Sainte Anne-la-Palud, lieu de transmission

Amzer-lenn / Temps de lecture : 6 min

Sainte Anne-la-Palud, c’est l’un de ces pardons qui à la fois déploie une belle liturgie, enracinée dans cette culture propre à la Bretagne, qui garde cet héritage empreint de piété populaire tout en essayant de la transmettre au mieux aux générations futures. Attirant encore cette année des milliers de personnes, les cérémonies étaient présidées ce dimanche par Mgr Denis Jachiet, évêque auxiliaire de Paris, et en présence de Mgr Laurent Dognin, évêque du diocèse de Quimper et Léon. L’évêque parisien a confié apprécier « ce lieu rassemble des gens différents, qui sont heureux de se retrouver dans un même lieu pour célébrer sainte Anne. C’est une tradition précieuse qu’il ne faut pas perdre. Elle permet de transmettre une mémoire importante. Le support culturel aide à garder le contenu du message ».

Une messe en breton la veille, puis le lendemain et les jours suivants une messe alliant le français, le latin et le breton, les vêpres (et bénédiction de la terre et de la mer) qui sont là avec la procession, en présence de ces très nombreuses bannières et croix portées par des pèlerins jeunes et anciens portant les costumes bretons des aïeux comme une tradition qui n’est pas morte et ne s’est pas métamorphosée en un folklore. Et cet enracinement attire, aussi bien les cathos que les périphéries, les locaux que les touristes. Sainte Anne, sanctuaire du Porzay que parfois on considère à tort comme une chapelle parmi d’autres, est en effet l’un de ces lieux d’évangélisation que les jeunes générations aiment à retrouver, avec des anciens qui vous accueillent comme si l’on était une seule et même famille. Il suffit de parler un peu avec ceux que l’on retrouve d’année en année, venant parfois de loin, pour s’en rendre compte, même si comme le disait Mgr Jachiet, « c’est certainement un volet qu’il faudrait étoffer ». Il est vrai que peuvent survenir des incompréhensions intergénérationnelles, mais quand on prend le temps de découvrir et de parler avec ceux qui tiennent ce phare du Porzay tout au long de l’année et le font vivre, on arrive très vite à se retrouver sur l’essentiel.

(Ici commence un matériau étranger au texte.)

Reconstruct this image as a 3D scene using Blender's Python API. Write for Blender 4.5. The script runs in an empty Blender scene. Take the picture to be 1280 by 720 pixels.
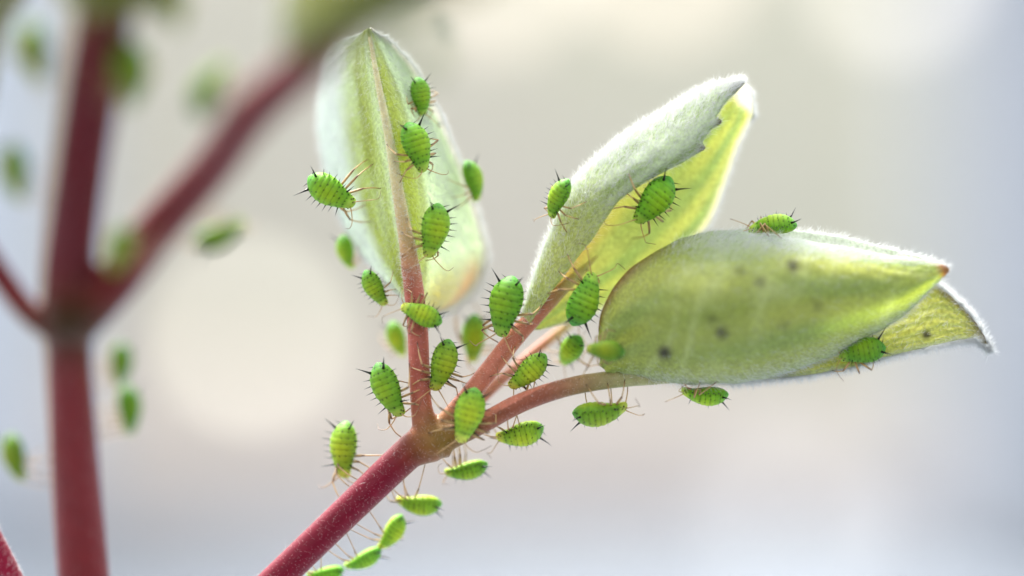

Et tout cela transparait lors du grand pardon qui a lieu chaque année du samedi au mardi de la dernière semaine d’août, débutant avec une messe e brezhoneg et se concluant par le « pardon des Douarnenistes » qui a lieu le mardi, attirant toujours les habitants de Douarnenez mais bien au-delà. C’est ce qui transparait lorsque l’on voit les délégations des sanctuaires et chapelles du diocèse (et d’ailleurs) reçues avec sympathie, participant au repas ou au verre de l’amitié. C’est ce que l’on ressent en voyant ce dimanche des pèlerins de Sainte Anne-des-Bois (Berné – Diocèse de Vannes) venir sur les dunes de Plonevez-Porzay assister à ce beau pardon, de la même manière qu’une délégation de Sainte Anne-la-Palud vient chaque année le lundi de Pentecôte pour le pardon de Sainte Anne-des-Bois, initiative lancée par l’un des membres d’Ar Gedour et suivie depuis.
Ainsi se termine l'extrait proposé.